6 May — 5 July 2024
Flinders University Museum of Art
Flinders University I Sturt Road I Bedford Park SA 5042
Located ground floor Social Sciences North building, Humanities Road adjacent carpark 5
Monday to Friday 10am – 5pm
Thursday until 7pm
Closed weekends and public holidays
FREE ENTRY
The graphic art of protest, propaganda and politics took hold in Australia in the 1970s. Characterised by bold imagery, provocative slogans and vivid symbolism, this ‘alternative’ form of printmaking played a crucial role in protests, rallies and grassroots activism, amplifying the concerns of the nation’s counterculture.
If you don’t fight … you lose revisits this era, featuring the prints and posters of the Progressive Art Movement (PAM), a small, dedicated and hard-hitting multi-arts organisation active in Tarntanya/Adelaide 1974–78.

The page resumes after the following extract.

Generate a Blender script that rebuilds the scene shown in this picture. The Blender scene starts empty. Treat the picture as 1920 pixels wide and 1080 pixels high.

PAM formed as an offshoot of the Art and Politics course taught at Flinders University by Brian Medlin, the radical professor of Philosophy who had been arrested at a Vietnam Moratorium march, and Ann Newmarch, a high-profile feminist artist and Art School lecturer. The group united artists, writers, poets, filmmakers, actors and musicians with the aim of forging a politically progressive culture rooted in local conditions and opposing US imperialism.
Flinders University was itself a hotbed of activism at this time with students famously staging a month-long occupation of the Registry Building the year of PAM’s inception. Meanwhile, industrial unrest at the nearby Chrysler factory flowed over to students in the Worker-Student Alliance, who handed out leaflets at the factory gates in support of blue collar workers demanding better working conditions.
Reimagining the role and purpose of their work, PAM artists including Ann Newmarch, Mandy Martin, Robert Boynes, Andrew Hill, Pamela Harris, Peter Mumford, Christine McCarthy, Robin Best and Jim Cane joined the ranks of political protesters. They lived their activism by demonstrating about art, working as artists on the factory floor, creating posters for political causes and, on occasion, working as a collective in the Progressive Printers Alliance.
Works in the exhibition are primarily drawn from the FUMA collections. They are organised thematically, while the overarching titlereferences a Redgum song and pays homage to PAM’s only exhibition held in 1977. From the vantage point of 2024, we reflect on the power of these works to challenge the status quo, mobilise communities and disseminate messages of resistance and solidarity. Moreover, we recognise the enduring relevance of their themes and issues as we navigate gender, climate and social justice challenges amidst shifting power dynamics and a rapidly changing world order in the 21st century.